**Task instructions:** Retype the opening lines of the data exactly, stopping after the line that contains "S.camera = cam". Skip every picture.

(Entries with scene source code)
····················

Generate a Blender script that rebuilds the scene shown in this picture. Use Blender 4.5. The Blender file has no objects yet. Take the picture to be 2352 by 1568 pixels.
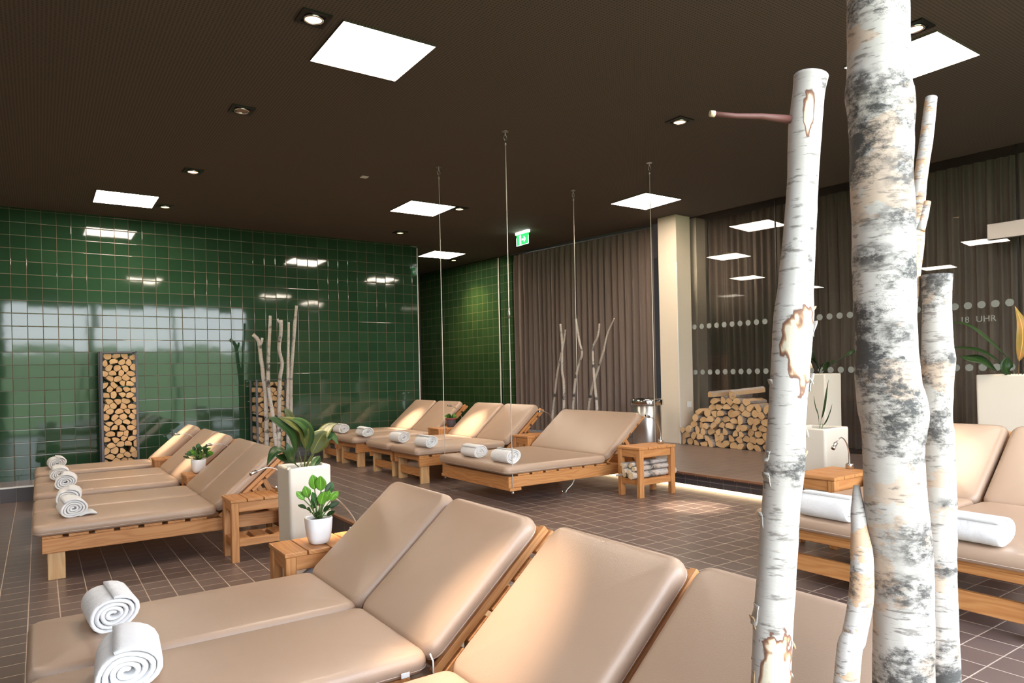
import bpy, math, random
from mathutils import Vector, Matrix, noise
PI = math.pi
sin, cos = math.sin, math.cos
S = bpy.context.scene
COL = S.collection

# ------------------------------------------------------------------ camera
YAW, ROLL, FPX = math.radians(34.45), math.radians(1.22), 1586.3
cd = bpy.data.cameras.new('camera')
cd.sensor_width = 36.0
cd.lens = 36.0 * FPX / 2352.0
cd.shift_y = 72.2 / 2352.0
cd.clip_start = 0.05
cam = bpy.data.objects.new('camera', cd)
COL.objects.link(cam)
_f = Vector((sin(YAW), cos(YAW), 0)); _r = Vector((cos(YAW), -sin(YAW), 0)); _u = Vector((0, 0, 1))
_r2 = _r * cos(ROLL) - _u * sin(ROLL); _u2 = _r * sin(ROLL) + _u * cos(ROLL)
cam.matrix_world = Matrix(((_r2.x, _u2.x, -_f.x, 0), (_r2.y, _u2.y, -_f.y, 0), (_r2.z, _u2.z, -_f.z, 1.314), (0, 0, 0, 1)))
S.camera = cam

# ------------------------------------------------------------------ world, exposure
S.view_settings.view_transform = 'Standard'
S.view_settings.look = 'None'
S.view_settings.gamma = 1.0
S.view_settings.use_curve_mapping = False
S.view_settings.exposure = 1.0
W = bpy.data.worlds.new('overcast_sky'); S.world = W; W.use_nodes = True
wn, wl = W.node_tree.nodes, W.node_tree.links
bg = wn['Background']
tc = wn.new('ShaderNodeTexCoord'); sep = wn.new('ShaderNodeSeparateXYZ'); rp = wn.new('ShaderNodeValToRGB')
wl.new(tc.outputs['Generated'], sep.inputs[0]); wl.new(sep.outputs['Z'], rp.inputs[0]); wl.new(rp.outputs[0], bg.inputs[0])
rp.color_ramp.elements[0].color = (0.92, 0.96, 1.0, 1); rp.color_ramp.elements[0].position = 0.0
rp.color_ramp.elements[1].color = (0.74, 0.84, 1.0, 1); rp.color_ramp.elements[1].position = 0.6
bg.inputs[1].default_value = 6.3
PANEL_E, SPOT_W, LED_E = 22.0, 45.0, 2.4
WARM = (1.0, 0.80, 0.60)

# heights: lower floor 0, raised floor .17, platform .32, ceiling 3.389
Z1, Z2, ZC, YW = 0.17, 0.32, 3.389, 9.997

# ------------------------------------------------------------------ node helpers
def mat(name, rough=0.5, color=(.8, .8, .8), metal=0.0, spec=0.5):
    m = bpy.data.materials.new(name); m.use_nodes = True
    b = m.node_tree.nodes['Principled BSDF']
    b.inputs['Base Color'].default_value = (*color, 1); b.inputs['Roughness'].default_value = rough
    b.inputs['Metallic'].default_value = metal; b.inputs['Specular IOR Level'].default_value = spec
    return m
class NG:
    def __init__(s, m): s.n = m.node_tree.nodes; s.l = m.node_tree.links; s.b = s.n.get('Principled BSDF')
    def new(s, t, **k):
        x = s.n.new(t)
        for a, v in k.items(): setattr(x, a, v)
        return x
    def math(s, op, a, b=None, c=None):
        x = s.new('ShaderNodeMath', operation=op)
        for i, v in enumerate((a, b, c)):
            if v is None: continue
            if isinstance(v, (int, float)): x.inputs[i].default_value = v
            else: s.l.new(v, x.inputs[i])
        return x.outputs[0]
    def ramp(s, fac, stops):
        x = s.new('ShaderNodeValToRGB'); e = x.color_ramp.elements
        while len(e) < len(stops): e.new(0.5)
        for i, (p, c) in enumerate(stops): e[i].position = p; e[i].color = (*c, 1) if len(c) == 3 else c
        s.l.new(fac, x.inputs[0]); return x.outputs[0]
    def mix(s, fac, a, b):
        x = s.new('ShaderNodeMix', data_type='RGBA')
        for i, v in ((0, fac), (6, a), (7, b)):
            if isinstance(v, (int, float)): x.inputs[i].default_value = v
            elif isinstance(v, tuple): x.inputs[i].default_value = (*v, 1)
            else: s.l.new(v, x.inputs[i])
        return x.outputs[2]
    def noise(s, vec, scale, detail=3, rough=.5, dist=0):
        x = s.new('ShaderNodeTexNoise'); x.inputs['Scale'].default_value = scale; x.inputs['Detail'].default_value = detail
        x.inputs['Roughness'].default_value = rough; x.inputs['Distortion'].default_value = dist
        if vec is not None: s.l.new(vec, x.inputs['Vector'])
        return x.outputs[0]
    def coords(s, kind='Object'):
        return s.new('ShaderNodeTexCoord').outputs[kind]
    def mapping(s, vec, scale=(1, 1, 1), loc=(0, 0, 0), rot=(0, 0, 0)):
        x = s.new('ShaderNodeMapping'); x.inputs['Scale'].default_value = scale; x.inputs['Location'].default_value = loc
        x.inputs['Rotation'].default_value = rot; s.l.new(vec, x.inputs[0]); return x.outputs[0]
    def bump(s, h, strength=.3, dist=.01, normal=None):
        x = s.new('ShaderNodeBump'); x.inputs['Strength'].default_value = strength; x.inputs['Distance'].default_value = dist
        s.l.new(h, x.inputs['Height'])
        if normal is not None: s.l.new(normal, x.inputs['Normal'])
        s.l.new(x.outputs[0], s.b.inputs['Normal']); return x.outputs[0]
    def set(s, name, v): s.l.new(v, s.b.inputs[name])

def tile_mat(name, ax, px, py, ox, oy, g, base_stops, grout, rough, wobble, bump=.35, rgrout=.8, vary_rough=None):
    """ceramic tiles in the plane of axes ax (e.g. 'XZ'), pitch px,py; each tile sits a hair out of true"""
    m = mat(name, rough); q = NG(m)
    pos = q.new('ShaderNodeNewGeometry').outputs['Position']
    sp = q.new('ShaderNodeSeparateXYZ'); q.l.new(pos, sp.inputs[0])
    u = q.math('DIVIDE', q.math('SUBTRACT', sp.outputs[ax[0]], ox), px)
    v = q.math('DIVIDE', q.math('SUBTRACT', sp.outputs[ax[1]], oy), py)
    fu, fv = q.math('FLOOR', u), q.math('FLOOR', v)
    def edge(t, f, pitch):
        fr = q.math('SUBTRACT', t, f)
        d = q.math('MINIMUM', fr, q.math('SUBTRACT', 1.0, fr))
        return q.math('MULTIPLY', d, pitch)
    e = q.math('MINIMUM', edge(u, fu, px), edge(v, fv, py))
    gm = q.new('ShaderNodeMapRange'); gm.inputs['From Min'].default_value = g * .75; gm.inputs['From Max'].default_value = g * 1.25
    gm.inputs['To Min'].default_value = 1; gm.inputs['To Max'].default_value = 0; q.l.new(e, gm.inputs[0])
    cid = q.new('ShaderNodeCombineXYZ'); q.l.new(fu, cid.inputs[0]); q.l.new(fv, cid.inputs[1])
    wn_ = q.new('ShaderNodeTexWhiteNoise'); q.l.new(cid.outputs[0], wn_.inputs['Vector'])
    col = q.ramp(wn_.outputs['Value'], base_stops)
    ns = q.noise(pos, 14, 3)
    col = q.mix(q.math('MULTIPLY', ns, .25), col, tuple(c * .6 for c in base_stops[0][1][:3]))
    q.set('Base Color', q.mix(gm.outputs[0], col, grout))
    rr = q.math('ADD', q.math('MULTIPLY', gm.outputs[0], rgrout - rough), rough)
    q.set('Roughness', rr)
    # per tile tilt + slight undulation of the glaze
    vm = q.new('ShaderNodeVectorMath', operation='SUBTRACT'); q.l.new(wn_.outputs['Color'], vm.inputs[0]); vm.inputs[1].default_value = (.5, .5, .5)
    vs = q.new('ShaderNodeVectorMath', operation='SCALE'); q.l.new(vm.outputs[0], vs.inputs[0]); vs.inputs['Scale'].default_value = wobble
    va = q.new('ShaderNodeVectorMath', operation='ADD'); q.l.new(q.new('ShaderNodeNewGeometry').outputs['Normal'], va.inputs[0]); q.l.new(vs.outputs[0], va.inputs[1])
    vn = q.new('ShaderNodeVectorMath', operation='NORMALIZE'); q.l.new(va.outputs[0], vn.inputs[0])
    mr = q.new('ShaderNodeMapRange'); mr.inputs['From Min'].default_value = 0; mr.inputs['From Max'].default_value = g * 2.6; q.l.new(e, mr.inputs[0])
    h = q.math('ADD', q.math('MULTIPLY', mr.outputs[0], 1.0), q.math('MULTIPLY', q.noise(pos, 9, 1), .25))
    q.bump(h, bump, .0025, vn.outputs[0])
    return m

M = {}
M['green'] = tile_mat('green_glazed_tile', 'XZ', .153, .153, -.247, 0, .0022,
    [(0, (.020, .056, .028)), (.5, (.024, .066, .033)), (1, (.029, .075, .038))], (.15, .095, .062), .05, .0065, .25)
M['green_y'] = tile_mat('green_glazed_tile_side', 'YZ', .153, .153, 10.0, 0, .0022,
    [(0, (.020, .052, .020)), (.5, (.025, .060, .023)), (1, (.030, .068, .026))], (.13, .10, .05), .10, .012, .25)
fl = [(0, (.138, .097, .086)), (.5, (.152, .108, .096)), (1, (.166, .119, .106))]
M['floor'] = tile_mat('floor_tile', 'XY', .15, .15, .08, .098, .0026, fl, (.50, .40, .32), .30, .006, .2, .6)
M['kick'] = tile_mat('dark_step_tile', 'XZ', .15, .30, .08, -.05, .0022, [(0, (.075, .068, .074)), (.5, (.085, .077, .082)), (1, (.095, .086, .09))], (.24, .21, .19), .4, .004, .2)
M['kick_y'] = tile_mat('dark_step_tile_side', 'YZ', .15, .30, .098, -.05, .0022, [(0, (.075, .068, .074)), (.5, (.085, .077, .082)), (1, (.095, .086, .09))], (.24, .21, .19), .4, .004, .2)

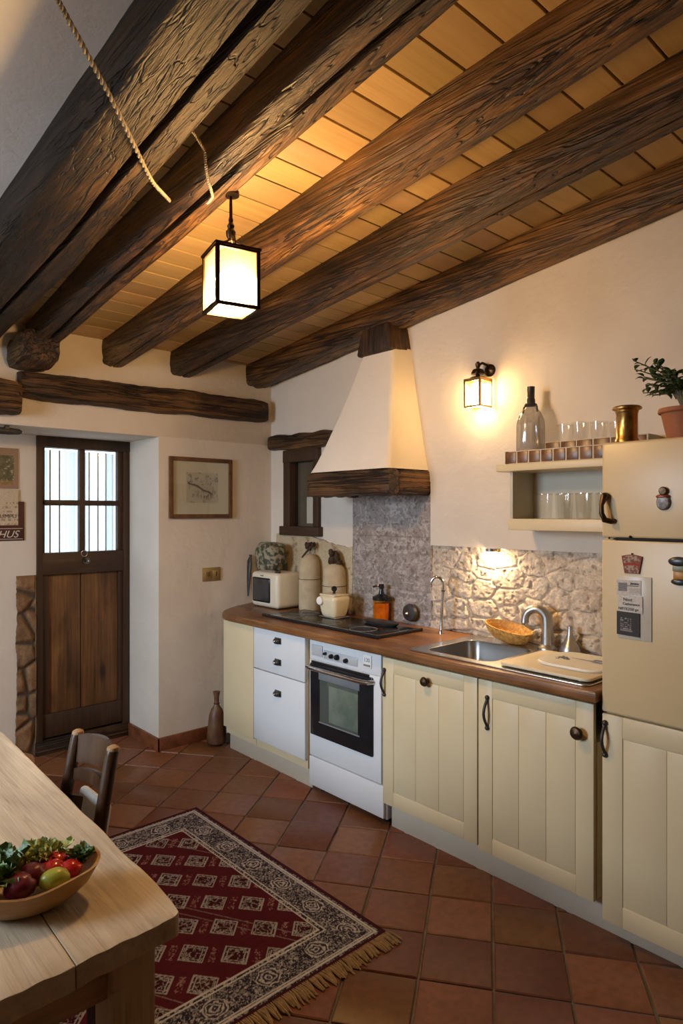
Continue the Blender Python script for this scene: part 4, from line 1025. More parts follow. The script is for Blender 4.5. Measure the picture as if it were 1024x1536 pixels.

····················

**Exercise result:**
Generate a Blender script that rebuilds the scene shown in this picture. Use Blender 4.5. The Blender file has no objects yet. Take the picture to be 2352 by 1568 pixels.
import bpy, math, random
from mathutils import Vector, Matrix, noise
PI = math.pi
sin, cos = math.sin, math.cos
S = bpy.context.scene
COL = S.collection

# ------------------------------------------------------------------ camera
YAW, ROLL, FPX = math.radians(34.45), math.radians(1.22), 1586.3
cd = bpy.data.cameras.new('camera')
cd.sensor_width = 36.0
cd.lens = 36.0 * FPX / 2352.0
cd.shift_y = 72.2 / 2352.0
cd.clip_start = 0.05
cam = bpy.data.objects.new('camera', cd)
COL.objects.link(cam)
_f = Vector((sin(YAW), cos(YAW), 0)); _r = Vector((cos(YAW), -sin(YAW), 0)); _u = Vector((0, 0, 1))
_r2 = _r * cos(ROLL) - _u * sin(ROLL); _u2 = _r * sin(ROLL) + _u * cos(ROLL)
cam.matrix_world = Matrix(((_r2.x, _u2.x, -_f.x, 0), (_r2.y, _u2.y, -_f.y, 0), (_r2.z, _u2.z, -_f.z, 1.314), (0, 0, 0, 1)))
S.camera = cam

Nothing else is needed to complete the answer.